_Stored data_
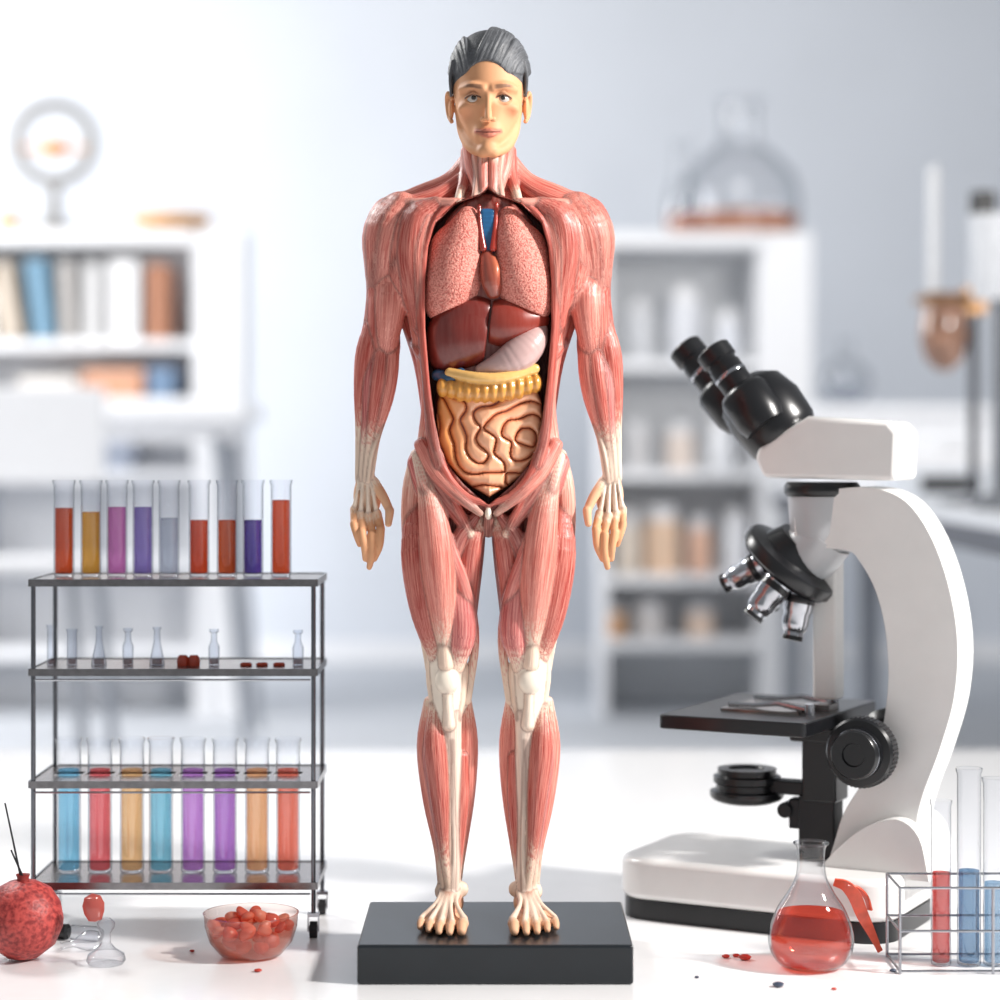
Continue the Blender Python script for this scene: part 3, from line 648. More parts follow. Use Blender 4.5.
# ================================================================= MICROSCOPE
TH=math.radians(28); Oc=Vector((.3436,.32,0)); CU=Vector((math.cos(TH),-math.sin(TH))); CV=Vector((math.sin(TH),math.cos(TH)))
def M(px,py,v=0):
    C=Vector((0,-2.2,.54)); d=Vector(((px-500)/2200,1,-(py-445)/2200)); 
    rel=Vector((C.x-Oc.x,C.y-Oc.y)); t=(v-rel.dot(CV))/Vector((d.x,d.y)).dot(CV); Q=C+t*d
    return (Vector((Q.x-Oc.x,Q.y-Oc.y)).dot(CU),Q.z)
def M3(px,py,v=0): u,z=M(px,py,v); return Vector((u,v,z))
mic=thing('microscope','white binocular microscope with black eyepieces, stage and focus knob','microscope',Oc,rz=-TH,local=True)
bs=MB().slab(rrect(-.19,.14,-.105,.09,.04),.022,.07).build('base',m_cream,mic,bevel=.009)
MB().slab(rrect(-.187,.137,-.102,.087,.038),0,.0225).build('rubber_foot',m_black,bs)
outer=[(795,500),(820,492),(858,487),(888,491),(912,506),(934,540),(951,590),(959,645),(955,700),(940,752),(924,795),(918,825),(922,855),(930,885)]
inner=[(806,885),(824,872),(834,846),(845,812),(864,780),(881,738),(889,685),(887,635),(877,592),(861,562),(846,550),(796,547)]
VA=-.026
po=[tuple(q) for q in crspline([M(*p,VA) for p in outer],5)]+[tuple(q) for q in crspline([M(*p,VA) for p in inner],5)]
po=[(u,max(z,.064)) for u,z in po]
MB().prism(po,-.030,.030).build('arm',m_cream,mic,bevel=.012)
wp=[M(*p,-.04) for p in ((790,880),(818,870),(842,846),(868,826),(900,818),(922,836),(932,880))]; wp=[(u,max(z,.064)) for u,z in crspline(wp,4)]
MB().prism(wp,-.052,.052).build('arm_foot',m_cream,mic,bevel=.014)
hd=[M(*p,-.042) for p in((753,458),(757,447),(806,416),(888,421),(897,432),(895,481),(762,478))]
MB().prism(hd,-.040,.040).build('head',m_cream,mic,bevel=.008)
c=M3(822,482); c2=M3(822,498); c3=M3(822,540)
MB().lathe([(0,0),(.040,0),(.043,-.004),(.043,-.012),(.040,-.016),(0,-.016)],c).build('mounting_ring',m_black,mic)
MB().lathe([(0,c2.z+.002),(.039,c2.z+.002),(.036,c3.z+.01),(.03,c3.z-.012),(0,c3.z-.012)],(c.x,0,0)).build('neck',m_greyen,mic)
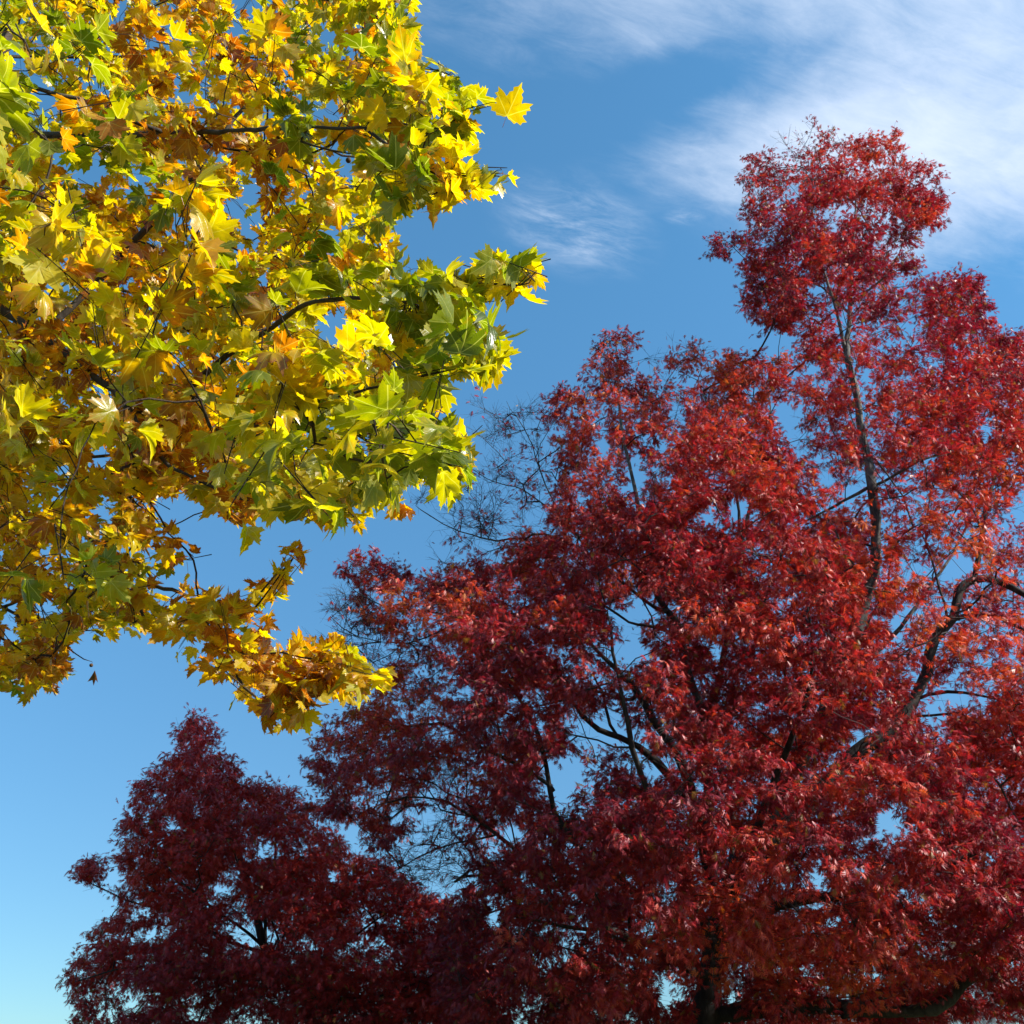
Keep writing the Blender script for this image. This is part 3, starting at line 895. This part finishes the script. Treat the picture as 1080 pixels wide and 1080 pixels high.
PK = Skeleton()
PK.limb([(PB[0], PB[1], -0.15), (PB[0] + 0.05, PB[1], 1.4), (PB[0] - 0.05, 8.25, 3.2), (PB[0] + 0.1, 8.2, 5.5), (PB[0] + 0.2, 8.1, 8.0), (PB[0] + 0.1, 8.0, 11), (PB[0] + 0.3, 8.0, 14.0)], 0.30, 0.05, 'trunk', join=False)


def pl(*pts):
    return [at(*p) for p in pts]


for pts, r0, r1 in [
    (pl((-150, 240, 7.6), (-40, 300, 7.2), (40, 352, 7.0), (72, 376, 6.9), (120, 412, 6.7), (180, 420, 6.5), (260, 419, 6.3), (340, 428, 6.1), (400, 432, 6.0), (450, 445, 5.9)), 0.075, 0.012),
    (pl((120, 412, 6.7), (150, 455, 6.4), (185, 490, 6.1), (240, 520, 5.9), (290, 535, 5.8)), 0.028, 0.008),
    (pl((-120, 80, 7.6), (-30, 125, 7.3), (27, 140, 7.2), (120, 141, 6.6), (200, 140, 5.9), (313, 137, 5.0), (390, 138, 4.5), (403, 132, 4.45), (437, 132, 4.35), (467, 133, 4.3), (487, 122, 4.3)), 0.065, 0.0035),
    (pl((390, 138, 4.5), (430, 168, 4.4), (455, 182, 4.3), (500, 184, 4.2), (525, 185, 4.2)), 0.018, 0.0035),
    (pl((320, 152, 5.0), (380, 167, 4.9)), 0.012, 0.006),
    (pl((100, 300, 7.0), (160, 230, 6.9), (185, 205, 6.9), (220, 163, 6.8), (260, 110, 6.8), (300, 60, 6.8), (330, 10, 6.8)), 0.038, 0.012),
    (pl((180, 420, 6.5), (240, 375, 5.9), (300, 335, 5.2), (350, 313, 4.7), (435, 320, 4.4), (470, 305, 4.3), (510, 297, 4.2), (548, 297, 4.2), (565, 285, 4.2)), 0.035, 0.0035),
    (pl((435, 320, 4.4), (455, 332, 4.3), (500, 345, 4.1), (520, 370, 4.0)), 0.012, 0.0035),
    (pl((260, 419, 6.3), (310, 425, 4.9), (370, 415, 4.4), (420, 405, 4.2), (480, 385, 4.1)), 0.022, 0.006),
    (pl((310, 425, 4.9), (340, 470, 4.3), (400, 490, 4.1), (460, 485, 4.0)), 0.014, 0.006),
    (pl((-90, 380, 8.5), (-30, 397, 8.3), (55, 398, 8.0), (100, 400, 7.8)), 0.03, 0.012),
    (pl((-80, 420, 9.0), (0, 468, 8.8), (10, 520, 8.6), (40, 560, 8.5), (75, 556, 8.4), (130, 590, 8.2), (150, 610, 8.1), (200, 632, 7.2), (213, 657, 6.9), (233, 677, 6.7), (263, 693, 6.4), (300, 692, 6.2), (340, 700, 6.0), (385, 708, 5.9)), 0.055, 0.0035),
    (pl((200, 632, 7.2), (240, 700, 6.8), (270, 735, 6.5), (300, 755, 6.2)), 0.018, 0.006),
    (pl((213, 650, 7.0), (255, 650, 6.7), (278, 630, 6.4), (300, 600, 6.2), (308, 590, 6.2)), 0.012, 0.005),
    (pl((-90, 580, 10.5), (0, 640, 10.3), (20, 652, 10.2), (30, 690, 10.1), (35, 725, 10.0)), 0.045, 0.010),
    (pl((0, 640, 10.3), (60, 620, 10.0), (100, 640, 9.8), (140, 655, 9.6)), 0.022, 0.008),
    (pl((40, 655, 10.0), (60, 672, 9.8), (82, 690, 9.7), (97, 698, 9.7)), 0.010, 0.005),
    (pl((-100, -60, 8.2), (40, -40, 7.8), (160, -20, 7.4), (280, -10, 7.0), (380, 5, 6.8), (430, 15, 6.7)), 0.05, 0.01),
    (pl((-60, 60, 5.0), (0, 90, 3.9), (20, 110, 3.6)), 0.02, 0.008),
    (pl((-150, 200, 8.0), (-60, 260, 10.2), (100, 300, 11.0), (220, 320, 11.0), (320, 300, 10.5)), 0.06, 0.012),
    (pl((-150, 60, 8.0), (0, 60, 10.5), (150, 60, 11.0), (300, 60, 10.5)), 0.06, 0.012),
    (pl((-150, 400, 8.4), (-20, 470, 10.2), (100, 480, 10.5), (200, 470, 10.2)), 0.055, 0.012),
]:
    PK.limb(pts, r0, r1, 'limb', step=0.16, wob=0.014)

# shoots
sx, sy, sY = [], [], []


def shoots(n, poly, y0, y1, margin, holes=True):
    p = np.asarray(poly, float)
    M = n * 12
    x = rng.uniform(p[:, 0].min(), p[:, 0].max(), M)
    y = rng.uniform(p[:, 1].min(), p[:, 1].max(), M)
    Y = rng.uniform(y0, y1, M)
    ok = inside(x, y, p) & (edge_dist(x, y, plane_poly) > margin)
    if holes:
        for hx, hy, rx, ry in plane_holes:
            ok &= ((x - hx) / (rx + 7)) ** 2 + ((y - hy) / (ry + 7)) ** 2 > 1
    i = np.nonzero(ok)[0][:n]
    sx.append(x[i]); sy.append(y[i]); sY.append(Y[i])


main_zone = [(-30, -30), (440, -30), (440, 240), (420, 330), (460, 540), (150, 540), (150, 720), (-30, 760)]
shoots(820, main_zone, 7.8, 11.5, 8)
shoots(430, main_zone, 5.8, 7.8, 11)
shoots(115, [(-30, -30), (440, -30), (440, 240), (420, 330), (460, 540), (-30, 600)], 4.4, 5.8, 15)
shoots(34, [(-30, -30), (340, -30), (340, 300), (300, 560), (-30, 640)], 3.3, 4.4, 22)
shoots(34, [(270, 330), (550, 330), (550, 580), (270, 580)], 3.2, 4.2, 15)
shoots(5, [(-20, 20), (45, 20), (45, 180), (-20, 180)], 2.3, 2.7, 10)
shoots(27, [(410, 40), (600, 40), (600, 240), (410, 240)], 3.9, 4.7, 7)
shoots(22, [(410, 245), (600, 245), (600, 345), (410, 345)], 3.9, 4.6, 7)
shoots(40, [(400, 330), (560, 330), (560, 560), (400, 560)], 4.2, 5.8, 12)
shoots(30, [(380, -20), (460, -20), (460, 200), (380, 200)], 4.5, 6.2, 10)
shoots(56, [(150, 525), (430, 525), (430, 790), (150, 790)], 5.8, 7.4, 11)
shoots(3, [(300, 578), (326, 578), (326, 596), (300, 596)], 6.1, 6.3, 5)
shoots(80, [(-30, 600), (160, 600), (160, 760), (-30, 760)], 9.0, 11.0, 6)
for x, y, Y in [(487, 122, 4.3), (472, 118, 4.3), (478, 78, 4.4), (522, 112, 4.2), (530, 105, 4.2), (525, 183, 4.2), (505, 184, 4.2), (490, 205, 4.2), (565, 282, 4.2), (545, 296, 4.2), (520, 297, 4.2), (490, 300, 4.25),
                (520, 368, 4.0), (525, 388, 4.0), (500, 345, 4.1), (505, 452, 4.1), (450, 445, 5.9), (485, 385, 4.1), (460, 485, 4.0), (385, 706, 5.9), (400, 714, 5.9), (360, 700, 5.95), (340, 700, 6.0), (300, 755, 6.2), (310, 588, 6.2), (290, 535, 5.8), (408, 715, 5.9), (375, 722, 5.9), (330, 715, 6.0), (240, 690, 6.7), (262, 735, 6.5), (285, 715, 6.3), (235, 640, 6.9), (275, 645, 6.5), (345, 672, 6.0)]:
    sx.append(np.array([x])); sy.append(np.array([y])); sY.append(np.array([Y]))
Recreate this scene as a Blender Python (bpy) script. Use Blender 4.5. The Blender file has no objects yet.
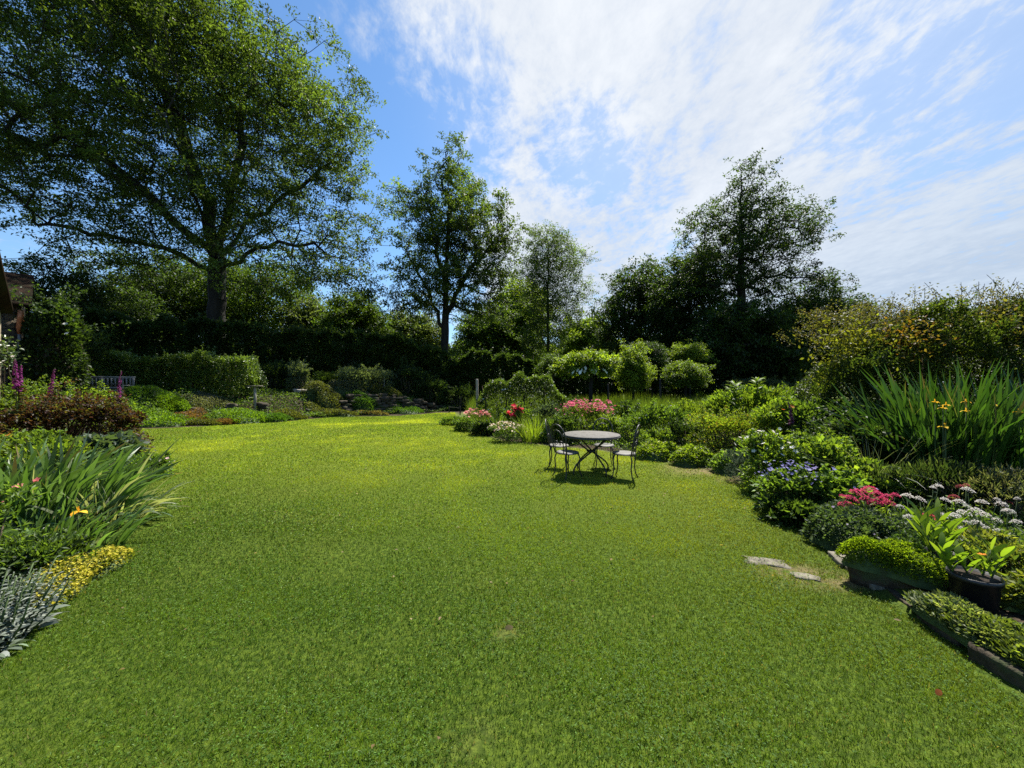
import bpy, bmesh, math
import numpy as np
from mathutils import Vector, noise as mnoise

scene = bpy.context.scene
COL = scene.collection
PI = math.pi
F, CX, CY, CAMH = 385.0, 512.0, 384.0, 1.65      # focal length in picture widths of 1024, used only to convert survey angles to metres

# ------------------------------------------------------------------ camera
cam_d = bpy.data.cameras.new('camera')
cam_d.sensor_width = 36.0
cam_d.lens = 36.0 * F / 1024.0
cam_d.clip_start = 0.05
cam_d.clip_end = 3000
cam = bpy.data.objects.new('camera', cam_d)
cam.location = (0, 0, CAMH)
cam.rotation_euler = (math.radians(90.0), 0, 0)
COL.objects.link(cam)
scene.camera = cam

# ------------------------------------------------------------------ light
SUN_ELEV, SUN_AZ = math.radians(60), math.radians(27)     # azimuth clockwise from +Y
sund = bpy.data.lights.new('sun', 'SUN')
sund.energy = 5.0
sund.angle = math.radians(0.53)
sund.color = (1.0, 0.955, 0.87)
sun = bpy.data.objects.new('sun', sund)
sdir = Vector((math.sin(SUN_AZ) * math.cos(SUN_ELEV), math.cos(SUN_AZ) * math.cos(SUN_ELEV), math.sin(SUN_ELEV)))
sun.rotation_euler = sdir.to_track_quat('Z', 'Y').to_euler()
sun.location = (0, 0, 60)
COL.objects.link(sun)

vs = scene.view_settings
scene.display_settings.display_device = 'sRGB'
vs.view_transform = 'Standard'
vs.look = 'None'
vs.exposure = 1.2
vs.gamma = 1.0
vs.use_curve_mapping = False
cy = scene.cycles
cy.max_bounces = 9
cy.diffuse_bounces = 6
cy.glossy_bounces = 2
cy.transmission_bounces = 7
cy.transparent_max_bounces = 4
cy.use_denoising = False
cy.caustics_reflective = False
cy.caustics_refractive = False


class NT:
    """small helper round a node tree"""
    def __init__(s, tree):
        s.t = tree

    def n(s, typ, _in=None, **props):
        nd = s.t.nodes.new(typ)
        for k, v in props.items():
            setattr(nd, k, v)
        for k, v in (_in or {}).items():
            sock = nd.inputs[k]
            if isinstance(v, bpy.types.NodeSocket):
                s.t.links.new(v, sock)
            else:
                sock.default_value = v
        return nd

    def math(s, op, a, b=None, c=None, clamp=False):
        nd = s.t.nodes.new('ShaderNodeMath')
        nd.operation = op
        nd.use_clamp = clamp
        for i, v in enumerate((a, b, c)):
            if v is None:
                continue
            if isinstance(v, bpy.types.NodeSocket):
                s.t.links.new(v, nd.inputs[i])
            else:
                nd.inputs[i].default_value = v
        return nd.outputs[0]

    def mixc(s, fac, a, b, blend='MIX'):
        nd = s.t.nodes.new('ShaderNodeMix')
        nd.data_type = 'RGBA'
        nd.blend_type = blend
        for sock, v in ((nd.inputs[0], fac), (nd.inputs[6], a), (nd.inputs[7], b)):
            if isinstance(v, bpy.types.NodeSocket):
                s.t.links.new(v, sock)
            else:
                sock.default_value = v
        return nd.outputs[2]

    def ramp(s, fac, lo, hi, a=0.0, b=1.0):
        nd = s.n('ShaderNodeMapRange', {0: fac, 1: lo, 2: hi, 3: a, 4: b}, interpolation_type='SMOOTHSTEP')
        return nd.outputs[0]

    def noise(s, vec, scale, detail=3, rough=0.55, dist=0.0):
        return s.n('ShaderNodeTexNoise', {'Vector': vec, 'Scale': scale, 'Detail': detail, 'Roughness': rough, 'Distortion': dist}).outputs['Fac']


def make_world():
    w = bpy.data.worlds.new('World')
    scene.world = w
    w.use_nodes = True
    t = NT(w.node_tree)
    w.node_tree.nodes.clear()
    sky = t.n('ShaderNodeTexSky', sky_type='NISHITA', sun_disc=False, sun_elevation=SUN_ELEV, sun_rotation=SUN_AZ,
              altitude=200, air_density=1.0, dust_density=0.35, ozone_density=2.5)
    geo = t.n('ShaderNodeTexCoord').outputs['Generated']
    sep = t.n('ShaderNodeSeparateXYZ', {0: geo})
    x, y, z = sep.outputs
    zz = t.math('ADD', t.math('MAXIMUM', z, 0.0), 0.10)
    u = t.math('DIVIDE', x, zz)
    v = t.math('DIVIDE', y, zz)
    flat = t.n('ShaderNodeCombineXYZ', {0: u, 1: v, 2: 0.0}).outputs[0]
    warp = t.n('ShaderNodeTexNoise', {'Vector': flat, 'Scale': 0.9, 'Detail': 2.0})
    flatw = t.n('ShaderNodeVectorMath', {0: flat, 1: t.n('ShaderNodeVectorMath', {0: warp.outputs['Color'], 'Scale': 0.22}, operation='SCALE').outputs[0]}, operation='ADD').outputs[0]
    # fine rippled altocumulus, long axis turned
    mp = t.n('ShaderNodeMapping', {'Vector': flatw, 'Rotation': (0, 0, math.radians(38)), 'Scale': (1.0, 0.68, 1)}).outputs[0]
    ripple = t.math('ADD', t.math('MULTIPLY', t.noise(mp, 8.0, 5, 0.65, 0.25), 0.55), t.math('MULTIPLY', t.noise(mp, 19.0, 5, 0.65, 0.25), 0.45))
    mp2 = t.n('ShaderNodeMapping', {'Vector': flatw, 'Rotation': (0, 0, math.radians(48)), 'Scale': (1.0, 0.38, 1), 'Location': (3.1, 1.7, 0)}).outputs[0]
    streak = t.noise(mp2, 2.2, 7, 0.6, 0.15)

    def blob(px, py, r0, r1):
        d = Vector(((px - CX) / F, 1.0, (CY - py) / F)).normalized()
        dot = t.n('ShaderNodeVectorMath', {0: geo, 1: d}, operation='DOT_PRODUCT').outputs['Value']
        return t.ramp(dot, math.cos(math.radians(r1)), math.cos(math.radians(r0)))
    big = t.math('MAXIMUM', blob(640, 10, 6, 36), t.math('MULTIPLY', blob(480, 40, 2, 20), 0.9))
    low = t.math('MULTIPLY', blob(570, 250, 3, 20), 0.95)
    rgt = t.math('MAXIMUM', t.math('MULTIPLY', blob(940, 200, 1, 32), 1.2), t.math('MULTIPLY', blob(810, 90, 1, 26), 1.1))
    hor = t.math('MULTIPLY', t.ramp(z, 0.32, 0.02), 0.62)
    gen = t.math('MAXIMUM', t.math('MAXIMUM', big, low), t.math('MAXIMUM', rgt, hor))
    # holes of blue
    hole = t.math('MAXIMUM', t.math('MULTIPLY', blob(430, 120, 1, 14), 0.62), t.math('MULTIPLY', blob(1000, 60, 3, 19), 0.55))
    hole = t.math('MAXIMUM', hole, t.math('MULTIPLY', blob(585, 150, 0, 9), 0.45))
    gen = t.math('SUBTRACT', gen, hole)
    gen = t.math('ADD', gen, 0.10)
    tex = t.math('ADD', t.math('MULTIPLY', ripple, 0.62), t.math('MULTIPLY', streak, 0.38))
    val = t.math('ADD', t.math('MULTIPLY', gen, 0.27), tex)
    mask = t.math('MAXIMUM', t.ramp(val, 0.54, 0.78), t.math('ADD', t.math('MULTIPLY', blob(830, 60, 4, 48), 0.5), t.math('MULTIPLY', t.ramp(z, 0.4, 0.0), 0.3)))
    glow = blob(640, -120, 2, 52)
    cloud = t.mixc(glow, (2.95, 3.35, 3.85, 1), (4.4, 4.53, 4.65, 1))
    shade = t.mixc(t.ramp(t.math('ADD', t.math('MULTIPLY', streak, .5), t.math('MULTIPLY', ripple, .5)), 0.38, 0.62), (0.80, 0.83, 0.88, 1), (1, 1, 1, 1))
    cloud = t.mixc(1.0, cloud, shade, 'MULTIPLY')
    skyc = t.mixc(1.0, sky.outputs[0], (0.60, 0.79, 0.90, 1), 'MULTIPLY')
    col = t.mixc(t.math('MULTIPLY', mask, 0.93), skyc, cloud)
    bg = t.n('ShaderNodeBackground', {'Color': col, 'Strength': 0.095})
    out = t.n('ShaderNodeOutputWorld', {0: bg.outputs[0]})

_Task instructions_
Give back exactly the lines running from the line that contains "Keep writing the" through the line that contains "return [at(*p) for p in pts]", and nothing outside them.

_Written answer_
Keep writing the Blender script for this image. This is part 3, starting at line 895. This part finishes the script. Treat the picture as 1080 pixels wide and 1080 pixels high.
PK = Skeleton()
PK.limb([(PB[0], PB[1], -0.15), (PB[0] + 0.05, PB[1], 1.4), (PB[0] - 0.05, 8.25, 3.2), (PB[0] + 0.1, 8.2, 5.5), (PB[0] + 0.2, 8.1, 8.0), (PB[0] + 0.1, 8.0, 11), (PB[0] + 0.3, 8.0, 14.0)], 0.30, 0.05, 'trunk', join=False)


def pl(*pts):
    return [at(*p) for p in pts]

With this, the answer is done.